(Entries from a dataset)
= = =

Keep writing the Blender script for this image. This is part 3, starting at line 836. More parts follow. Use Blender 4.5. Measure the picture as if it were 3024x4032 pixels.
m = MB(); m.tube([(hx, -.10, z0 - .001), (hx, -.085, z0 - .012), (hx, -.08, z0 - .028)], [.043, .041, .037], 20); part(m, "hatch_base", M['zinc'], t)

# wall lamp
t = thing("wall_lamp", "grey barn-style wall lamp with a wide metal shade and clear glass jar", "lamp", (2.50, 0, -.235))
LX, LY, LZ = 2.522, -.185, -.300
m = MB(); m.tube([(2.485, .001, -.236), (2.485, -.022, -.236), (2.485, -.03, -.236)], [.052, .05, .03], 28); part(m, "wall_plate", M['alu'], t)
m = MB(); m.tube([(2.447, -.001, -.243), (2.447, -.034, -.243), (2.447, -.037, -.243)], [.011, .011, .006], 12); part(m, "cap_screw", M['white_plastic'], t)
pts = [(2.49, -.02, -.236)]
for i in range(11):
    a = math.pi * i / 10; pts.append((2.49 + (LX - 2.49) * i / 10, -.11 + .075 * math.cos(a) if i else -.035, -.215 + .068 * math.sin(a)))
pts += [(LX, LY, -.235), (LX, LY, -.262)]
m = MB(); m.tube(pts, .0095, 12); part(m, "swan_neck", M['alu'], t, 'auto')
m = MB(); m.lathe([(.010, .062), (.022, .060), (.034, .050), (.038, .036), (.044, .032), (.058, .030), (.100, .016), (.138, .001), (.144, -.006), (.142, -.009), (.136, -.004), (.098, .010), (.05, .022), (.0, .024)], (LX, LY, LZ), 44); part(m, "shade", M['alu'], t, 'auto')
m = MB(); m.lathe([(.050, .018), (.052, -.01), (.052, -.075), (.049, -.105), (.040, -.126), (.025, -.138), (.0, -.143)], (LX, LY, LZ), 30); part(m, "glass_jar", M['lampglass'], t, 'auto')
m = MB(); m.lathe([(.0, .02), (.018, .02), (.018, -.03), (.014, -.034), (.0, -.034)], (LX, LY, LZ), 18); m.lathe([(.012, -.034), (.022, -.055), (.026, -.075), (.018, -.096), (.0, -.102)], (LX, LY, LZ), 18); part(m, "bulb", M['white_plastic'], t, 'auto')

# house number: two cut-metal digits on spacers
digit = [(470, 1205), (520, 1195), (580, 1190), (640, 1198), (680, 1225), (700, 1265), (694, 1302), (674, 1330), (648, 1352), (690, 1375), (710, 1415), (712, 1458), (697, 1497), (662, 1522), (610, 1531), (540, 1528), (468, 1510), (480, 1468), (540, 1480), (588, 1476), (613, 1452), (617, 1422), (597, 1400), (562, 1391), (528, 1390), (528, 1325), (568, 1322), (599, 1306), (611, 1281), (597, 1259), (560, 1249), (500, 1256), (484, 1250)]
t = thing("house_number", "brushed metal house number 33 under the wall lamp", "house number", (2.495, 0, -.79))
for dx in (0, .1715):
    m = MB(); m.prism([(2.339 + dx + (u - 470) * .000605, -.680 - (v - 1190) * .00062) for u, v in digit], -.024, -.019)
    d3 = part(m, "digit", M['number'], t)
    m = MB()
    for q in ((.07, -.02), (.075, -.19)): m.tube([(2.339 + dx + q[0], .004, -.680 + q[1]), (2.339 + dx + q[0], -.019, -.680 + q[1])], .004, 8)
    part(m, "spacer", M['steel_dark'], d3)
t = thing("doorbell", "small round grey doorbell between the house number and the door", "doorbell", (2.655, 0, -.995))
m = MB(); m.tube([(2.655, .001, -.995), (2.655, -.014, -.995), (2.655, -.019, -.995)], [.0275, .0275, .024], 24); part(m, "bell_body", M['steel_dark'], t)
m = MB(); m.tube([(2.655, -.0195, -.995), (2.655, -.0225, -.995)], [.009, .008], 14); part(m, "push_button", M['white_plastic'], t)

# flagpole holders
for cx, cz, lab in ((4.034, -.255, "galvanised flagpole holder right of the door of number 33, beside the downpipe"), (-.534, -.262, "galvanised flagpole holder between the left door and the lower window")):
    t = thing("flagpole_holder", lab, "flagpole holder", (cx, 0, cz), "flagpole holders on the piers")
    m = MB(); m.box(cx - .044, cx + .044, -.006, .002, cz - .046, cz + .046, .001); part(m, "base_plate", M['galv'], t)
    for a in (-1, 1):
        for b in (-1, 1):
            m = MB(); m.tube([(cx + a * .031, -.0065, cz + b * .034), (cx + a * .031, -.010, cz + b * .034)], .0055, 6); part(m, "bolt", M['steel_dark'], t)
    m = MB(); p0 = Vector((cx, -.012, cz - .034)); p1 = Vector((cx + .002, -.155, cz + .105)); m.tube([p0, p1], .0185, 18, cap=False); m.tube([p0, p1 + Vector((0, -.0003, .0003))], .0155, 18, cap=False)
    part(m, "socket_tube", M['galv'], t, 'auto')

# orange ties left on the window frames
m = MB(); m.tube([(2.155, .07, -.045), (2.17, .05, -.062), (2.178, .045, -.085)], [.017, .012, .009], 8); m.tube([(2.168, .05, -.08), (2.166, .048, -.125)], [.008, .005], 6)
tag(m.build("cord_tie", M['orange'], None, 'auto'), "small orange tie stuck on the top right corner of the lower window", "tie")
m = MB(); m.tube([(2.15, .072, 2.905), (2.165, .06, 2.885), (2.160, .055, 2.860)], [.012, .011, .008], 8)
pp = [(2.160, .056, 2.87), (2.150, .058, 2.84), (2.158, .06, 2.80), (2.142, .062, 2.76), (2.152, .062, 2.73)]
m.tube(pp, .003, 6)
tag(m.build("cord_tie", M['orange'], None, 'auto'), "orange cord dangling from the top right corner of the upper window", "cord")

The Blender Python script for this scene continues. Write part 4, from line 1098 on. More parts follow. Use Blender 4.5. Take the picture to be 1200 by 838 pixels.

= = =

**Aim of the exercise**.
Reproduce the records above exactly as they appear.

**The reply**.
Keep writing the Blender script for this image. This is part 3, starting at line 836. More parts follow. Use Blender 4.5. Measure the picture as if it were 3024x4032 pixels.
m = MB(); m.tube([(hx, -.10, z0 - .001), (hx, -.085, z0 - .012), (hx, -.08, z0 - .028)], [.043, .041, .037], 20); part(m, "hatch_base", M['zinc'], t)

# wall lamp
t = thing("wall_lamp", "grey barn-style wall lamp with a wide metal shade and clear glass jar", "lamp", (2.50, 0, -.235))
LX, LY, LZ = 2.522, -.185, -.300
m = MB(); m.tube([(2.485, .001, -.236), (2.485, -.022, -.236), (2.485, -.03, -.236)], [.052, .05, .03], 28); part(m, "wall_plate", M['alu'], t)
m = MB(); m.tube([(2.447, -.001, -.243), (2.447, -.034, -.243), (2.447, -.037, -.243)], [.011, .011, .006], 12); part(m, "cap_screw", M['white_plastic'], t)
pts = [(2.49, -.02, -.236)]
for i in range(11):
    a = math.pi * i / 10; pts.append((2.49 + (LX - 2.49) * i / 10, -.11 + .075 * math.cos(a) if i else -.035, -.215 + .068 * math.sin(a)))
pts += [(LX, LY, -.235), (LX, LY, -.262)]
m = MB(); m.tube(pts, .0095, 12); part(m, "swan_neck", M['alu'], t, 'auto')
m = MB(); m.lathe([(.010, .062), (.022, .060), (.034, .050), (.038, .036), (.044, .032), (.058, .030), (.100, .016), (.138, .001), (.144, -.006), (.142, -.009), (.136, -.004), (.098, .010), (.05, .022), (.0, .024)], (LX, LY, LZ), 44); part(m, "shade", M['alu'], t, 'auto')
m = MB(); m.lathe([(.050, .018), (.052, -.01), (.052, -.075), (.049, -.105), (.040, -.126), (.025, -.138), (.0, -.143)], (LX, LY, LZ), 30); part(m, "glass_jar", M['lampglass'], t, 'auto')
m = MB(); m.lathe([(.0, .02), (.018, .02), (.018, -.03), (.014, -.034), (.0, -.034)], (LX, LY, LZ), 18); m.lathe([(.012, -.034), (.022, -.055), (.026, -.075), (.018, -.096), (.0, -.102)], (LX, LY, LZ), 18); part(m, "bulb", M['white_plastic'], t, 'auto')

# house number: two cut-metal digits on spacers
digit = [(470, 1205), (520, 1195), (580, 1190), (640, 1198), (680, 1225), (700, 1265), (694, 1302), (674, 1330), (648, 1352), (690, 1375), (710, 1415), (712, 1458), (697, 1497), (662, 1522), (610, 1531), (540, 1528), (468, 1510), (480, 1468), (540, 1480), (588, 1476), (613, 1452), (617, 1422), (597, 1400), (562, 1391), (528, 1390), (528, 1325), (568, 1322), (599, 1306), (611, 1281), (597, 1259), (560, 1249), (500, 1256), (484, 1250)]
t = thing("house_number", "brushed metal house number 33 under the wall lamp", "house number", (2.495, 0, -.79))
for dx in (0, .1715):
    m = MB(); m.prism([(2.339 + dx + (u - 470) * .000605, -.680 - (v - 1190) * .00062) for u, v in digit], -.024, -.019)
    d3 = part(m, "digit", M['number'], t)
    m = MB()
    for q in ((.07, -.02), (.075, -.19)): m.tube([(2.339 + dx + q[0], .004, -.680 + q[1]), (2.339 + dx + q[0], -.019, -.680 + q[1])], .004, 8)
    part(m, "spacer", M['steel_dark'], d3)
t = thing("doorbell", "small round grey doorbell between the house number and the door", "doorbell", (2.655, 0, -.995))
m = MB(); m.tube([(2.655, .001, -.995), (2.655, -.014, -.995), (2.655, -.019, -.995)], [.0275, .0275, .024], 24); part(m, "bell_body", M['steel_dark'], t)
m = MB(); m.tube([(2.655, -.0195, -.995), (2.655, -.0225, -.995)], [.009, .008], 14); part(m, "push_button", M['white_plastic'], t)

# flagpole holders
for cx, cz, lab in ((4.034, -.255, "galvanised flagpole holder right of the door of number 33, beside the downpipe"), (-.534, -.262, "galvanised flagpole holder between the left door and the lower window")):
    t = thing("flagpole_holder", lab, "flagpole holder", (cx, 0, cz), "flagpole holders on the piers")
    m = MB(); m.box(cx - .044, cx + .044, -.006, .002, cz - .046, cz + .046, .001); part(m, "base_plate", M['galv'], t)
    for a in (-1, 1):
        for b in (-1, 1):
            m = MB(); m.tube([(cx + a * .031, -.0065, cz + b * .034), (cx + a * .031, -.010, cz + b * .034)], .0055, 6); part(m, "bolt", M['steel_dark'], t)
    m = MB(); p0 = Vector((cx, -.012, cz - .034)); p1 = Vector((cx + .002, -.155, cz + .105)); m.tube([p0, p1], .0185, 18, cap=False); m.tube([p0, p1 + Vector((0, -.0003, .0003))], .0155, 18, cap=False)
    part(m, "socket_tube", M['galv'], t, 'auto')

# orange ties left on the window frames
m = MB(); m.tube([(2.155, .07, -.045), (2.17, .05, -.062), (2.178, .045, -.085)], [.017, .012, .009], 8); m.tube([(2.168, .05, -.08), (2.166, .048, -.125)], [.008, .005], 6)
tag(m.build("cord_tie", M['orange'], None, 'auto'), "small orange tie stuck on the top right corner of the lower window", "tie")
m = MB(); m.tube([(2.15, .072, 2.905), (2.165, .06, 2.885), (2.160, .055, 2.860)], [.012, .011, .008], 8)
pp = [(2.160, .056, 2.87), (2.150, .058, 2.84), (2.158, .06, 2.80), (2.142, .062, 2.76), (2.152, .062, 2.73)]
m.tube(pp, .003, 6)
tag(m.build("cord_tie", M['orange'], None, 'auto'), "orange cord dangling from the top right corner of the upper window", "cord")

The Blender Python script for this scene continues. Write part 4, from line 1098 on. More parts follow. Use Blender 4.5. Take the picture to be 1200 by 838 pixels.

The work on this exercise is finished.